● **Problem details**
Check each line for the string "crown" and give only the count of lines that have it.

● **Dataset content**
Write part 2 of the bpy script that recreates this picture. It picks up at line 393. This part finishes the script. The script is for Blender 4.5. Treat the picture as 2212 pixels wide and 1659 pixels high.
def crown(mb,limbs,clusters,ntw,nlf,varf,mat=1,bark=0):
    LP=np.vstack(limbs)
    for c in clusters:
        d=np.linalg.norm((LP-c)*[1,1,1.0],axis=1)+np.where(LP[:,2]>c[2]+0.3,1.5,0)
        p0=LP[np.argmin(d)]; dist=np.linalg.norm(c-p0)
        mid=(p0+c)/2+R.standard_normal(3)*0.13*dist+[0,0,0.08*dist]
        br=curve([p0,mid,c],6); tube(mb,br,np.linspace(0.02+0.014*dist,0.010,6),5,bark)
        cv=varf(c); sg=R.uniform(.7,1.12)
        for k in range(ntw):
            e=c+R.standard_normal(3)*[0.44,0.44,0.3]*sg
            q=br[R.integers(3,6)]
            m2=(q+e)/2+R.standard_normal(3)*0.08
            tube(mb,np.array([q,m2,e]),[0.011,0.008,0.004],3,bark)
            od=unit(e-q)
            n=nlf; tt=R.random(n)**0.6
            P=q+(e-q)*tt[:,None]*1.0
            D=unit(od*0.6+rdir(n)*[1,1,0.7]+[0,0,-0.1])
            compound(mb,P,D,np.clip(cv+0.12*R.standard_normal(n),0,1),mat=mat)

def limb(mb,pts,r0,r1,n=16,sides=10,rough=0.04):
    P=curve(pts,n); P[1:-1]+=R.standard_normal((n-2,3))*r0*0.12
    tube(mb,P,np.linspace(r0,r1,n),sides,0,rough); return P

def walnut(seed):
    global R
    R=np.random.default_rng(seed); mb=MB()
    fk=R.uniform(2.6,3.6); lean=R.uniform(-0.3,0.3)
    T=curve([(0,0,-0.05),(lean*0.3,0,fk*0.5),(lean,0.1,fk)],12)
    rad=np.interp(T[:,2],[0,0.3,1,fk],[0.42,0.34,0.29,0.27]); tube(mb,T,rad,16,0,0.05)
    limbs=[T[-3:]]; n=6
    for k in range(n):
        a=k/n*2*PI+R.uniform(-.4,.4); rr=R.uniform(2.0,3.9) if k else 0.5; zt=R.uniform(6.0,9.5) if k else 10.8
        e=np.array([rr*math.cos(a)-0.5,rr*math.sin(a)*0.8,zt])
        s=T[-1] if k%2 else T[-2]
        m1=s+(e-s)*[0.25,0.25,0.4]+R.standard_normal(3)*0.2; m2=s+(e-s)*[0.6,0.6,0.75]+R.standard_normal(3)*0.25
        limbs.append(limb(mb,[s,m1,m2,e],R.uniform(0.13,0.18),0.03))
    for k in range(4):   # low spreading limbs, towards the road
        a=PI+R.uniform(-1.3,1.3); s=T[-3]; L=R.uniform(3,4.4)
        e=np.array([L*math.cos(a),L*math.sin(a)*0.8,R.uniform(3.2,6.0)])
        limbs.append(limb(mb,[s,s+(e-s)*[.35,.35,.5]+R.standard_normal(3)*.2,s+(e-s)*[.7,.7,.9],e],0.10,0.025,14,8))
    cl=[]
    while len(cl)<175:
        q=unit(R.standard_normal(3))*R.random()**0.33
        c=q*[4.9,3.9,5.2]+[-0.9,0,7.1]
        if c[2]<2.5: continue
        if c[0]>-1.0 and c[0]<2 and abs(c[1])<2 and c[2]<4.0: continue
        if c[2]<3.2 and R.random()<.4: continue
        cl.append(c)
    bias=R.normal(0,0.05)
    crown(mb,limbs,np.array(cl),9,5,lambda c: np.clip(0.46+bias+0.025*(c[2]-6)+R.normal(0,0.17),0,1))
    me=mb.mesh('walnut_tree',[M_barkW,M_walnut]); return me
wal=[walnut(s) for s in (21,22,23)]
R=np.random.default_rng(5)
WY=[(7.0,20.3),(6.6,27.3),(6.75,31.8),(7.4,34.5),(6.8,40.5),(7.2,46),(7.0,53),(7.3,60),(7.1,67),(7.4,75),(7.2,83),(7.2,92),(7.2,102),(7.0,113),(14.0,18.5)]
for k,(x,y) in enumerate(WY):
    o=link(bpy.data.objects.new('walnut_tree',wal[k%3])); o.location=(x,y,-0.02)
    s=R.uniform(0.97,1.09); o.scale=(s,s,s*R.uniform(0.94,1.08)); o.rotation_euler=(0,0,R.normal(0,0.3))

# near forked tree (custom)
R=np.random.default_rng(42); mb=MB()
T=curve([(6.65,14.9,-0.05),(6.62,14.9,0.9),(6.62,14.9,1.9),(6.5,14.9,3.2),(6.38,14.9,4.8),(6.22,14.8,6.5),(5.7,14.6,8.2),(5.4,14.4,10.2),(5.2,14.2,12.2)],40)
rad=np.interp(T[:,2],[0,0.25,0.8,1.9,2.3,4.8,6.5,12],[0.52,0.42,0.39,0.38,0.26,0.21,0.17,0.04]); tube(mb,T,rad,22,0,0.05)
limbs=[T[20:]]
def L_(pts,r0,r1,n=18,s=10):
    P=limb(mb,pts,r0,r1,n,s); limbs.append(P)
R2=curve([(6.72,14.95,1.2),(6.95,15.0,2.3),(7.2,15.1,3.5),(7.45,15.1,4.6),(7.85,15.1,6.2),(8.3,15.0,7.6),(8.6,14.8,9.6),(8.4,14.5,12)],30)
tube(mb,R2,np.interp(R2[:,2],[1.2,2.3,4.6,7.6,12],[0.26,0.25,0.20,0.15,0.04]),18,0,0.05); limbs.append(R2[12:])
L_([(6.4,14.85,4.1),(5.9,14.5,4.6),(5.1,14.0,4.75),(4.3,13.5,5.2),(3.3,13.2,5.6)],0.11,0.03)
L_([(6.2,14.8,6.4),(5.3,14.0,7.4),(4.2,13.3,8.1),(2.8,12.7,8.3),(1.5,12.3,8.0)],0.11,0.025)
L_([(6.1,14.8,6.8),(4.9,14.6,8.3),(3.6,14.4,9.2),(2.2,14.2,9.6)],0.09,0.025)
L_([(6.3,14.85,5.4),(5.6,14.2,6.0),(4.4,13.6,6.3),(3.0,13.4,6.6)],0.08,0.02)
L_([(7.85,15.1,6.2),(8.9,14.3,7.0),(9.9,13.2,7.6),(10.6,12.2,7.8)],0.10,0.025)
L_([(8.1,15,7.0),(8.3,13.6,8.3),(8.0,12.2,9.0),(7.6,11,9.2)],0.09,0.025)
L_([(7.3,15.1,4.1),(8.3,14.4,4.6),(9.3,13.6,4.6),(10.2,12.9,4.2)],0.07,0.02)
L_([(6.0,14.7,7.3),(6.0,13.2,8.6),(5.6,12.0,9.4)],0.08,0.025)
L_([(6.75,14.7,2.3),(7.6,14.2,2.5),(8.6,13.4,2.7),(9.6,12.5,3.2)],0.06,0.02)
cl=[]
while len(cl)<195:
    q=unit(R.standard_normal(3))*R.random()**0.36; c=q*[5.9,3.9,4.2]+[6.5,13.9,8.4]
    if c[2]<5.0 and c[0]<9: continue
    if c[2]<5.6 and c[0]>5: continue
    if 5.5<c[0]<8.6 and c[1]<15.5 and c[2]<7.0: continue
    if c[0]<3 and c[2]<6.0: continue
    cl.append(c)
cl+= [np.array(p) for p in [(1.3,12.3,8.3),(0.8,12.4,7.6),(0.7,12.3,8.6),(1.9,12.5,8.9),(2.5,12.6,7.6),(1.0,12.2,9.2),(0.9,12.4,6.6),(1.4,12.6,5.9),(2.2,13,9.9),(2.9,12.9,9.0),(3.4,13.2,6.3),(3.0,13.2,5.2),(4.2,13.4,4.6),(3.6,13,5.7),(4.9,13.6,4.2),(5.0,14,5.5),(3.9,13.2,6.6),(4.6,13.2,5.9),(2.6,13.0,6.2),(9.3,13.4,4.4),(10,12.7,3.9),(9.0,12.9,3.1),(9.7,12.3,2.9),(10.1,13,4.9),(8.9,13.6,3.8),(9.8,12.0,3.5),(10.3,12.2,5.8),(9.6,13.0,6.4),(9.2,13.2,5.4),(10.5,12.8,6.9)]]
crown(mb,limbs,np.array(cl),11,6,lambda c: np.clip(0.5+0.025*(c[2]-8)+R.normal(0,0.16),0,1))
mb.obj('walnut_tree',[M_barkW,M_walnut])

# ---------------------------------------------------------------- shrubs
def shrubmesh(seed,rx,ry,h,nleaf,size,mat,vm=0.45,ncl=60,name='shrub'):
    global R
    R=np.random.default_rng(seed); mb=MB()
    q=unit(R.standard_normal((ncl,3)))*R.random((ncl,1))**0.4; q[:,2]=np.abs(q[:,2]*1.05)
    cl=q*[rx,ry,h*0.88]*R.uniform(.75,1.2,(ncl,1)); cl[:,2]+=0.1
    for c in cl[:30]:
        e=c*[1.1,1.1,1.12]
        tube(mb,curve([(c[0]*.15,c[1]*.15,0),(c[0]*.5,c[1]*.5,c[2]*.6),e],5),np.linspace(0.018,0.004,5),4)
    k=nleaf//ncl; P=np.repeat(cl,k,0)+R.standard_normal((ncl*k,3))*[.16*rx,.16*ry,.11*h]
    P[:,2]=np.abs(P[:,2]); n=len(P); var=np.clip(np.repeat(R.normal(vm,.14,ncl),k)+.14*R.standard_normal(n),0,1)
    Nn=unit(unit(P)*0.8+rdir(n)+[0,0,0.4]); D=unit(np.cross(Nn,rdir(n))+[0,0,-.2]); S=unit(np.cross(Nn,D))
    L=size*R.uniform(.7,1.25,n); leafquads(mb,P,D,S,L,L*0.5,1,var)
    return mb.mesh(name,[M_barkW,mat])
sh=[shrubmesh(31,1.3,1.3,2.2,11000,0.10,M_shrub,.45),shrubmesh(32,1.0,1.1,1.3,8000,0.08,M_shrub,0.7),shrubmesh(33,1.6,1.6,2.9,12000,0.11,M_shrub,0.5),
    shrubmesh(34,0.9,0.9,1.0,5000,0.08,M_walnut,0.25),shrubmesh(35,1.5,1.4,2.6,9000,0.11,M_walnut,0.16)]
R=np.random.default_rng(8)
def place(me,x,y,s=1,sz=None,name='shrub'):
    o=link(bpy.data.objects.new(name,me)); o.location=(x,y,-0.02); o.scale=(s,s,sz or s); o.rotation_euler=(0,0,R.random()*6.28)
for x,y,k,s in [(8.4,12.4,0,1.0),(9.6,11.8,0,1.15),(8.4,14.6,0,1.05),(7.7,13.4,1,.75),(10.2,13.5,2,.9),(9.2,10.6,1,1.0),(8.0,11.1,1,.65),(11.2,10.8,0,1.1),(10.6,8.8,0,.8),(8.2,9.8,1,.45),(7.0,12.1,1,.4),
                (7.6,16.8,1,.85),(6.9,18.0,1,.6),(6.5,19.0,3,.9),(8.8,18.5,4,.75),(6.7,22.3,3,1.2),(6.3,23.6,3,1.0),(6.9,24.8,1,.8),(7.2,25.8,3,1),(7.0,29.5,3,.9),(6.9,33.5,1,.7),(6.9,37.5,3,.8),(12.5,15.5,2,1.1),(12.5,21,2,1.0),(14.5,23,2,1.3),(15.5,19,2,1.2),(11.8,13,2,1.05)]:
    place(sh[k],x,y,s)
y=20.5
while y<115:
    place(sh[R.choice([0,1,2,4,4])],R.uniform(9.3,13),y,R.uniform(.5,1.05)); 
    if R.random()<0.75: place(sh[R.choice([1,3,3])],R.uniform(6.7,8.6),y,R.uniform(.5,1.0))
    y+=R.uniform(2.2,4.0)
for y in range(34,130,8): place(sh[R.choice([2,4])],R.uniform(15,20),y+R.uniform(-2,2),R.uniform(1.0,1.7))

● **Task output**
3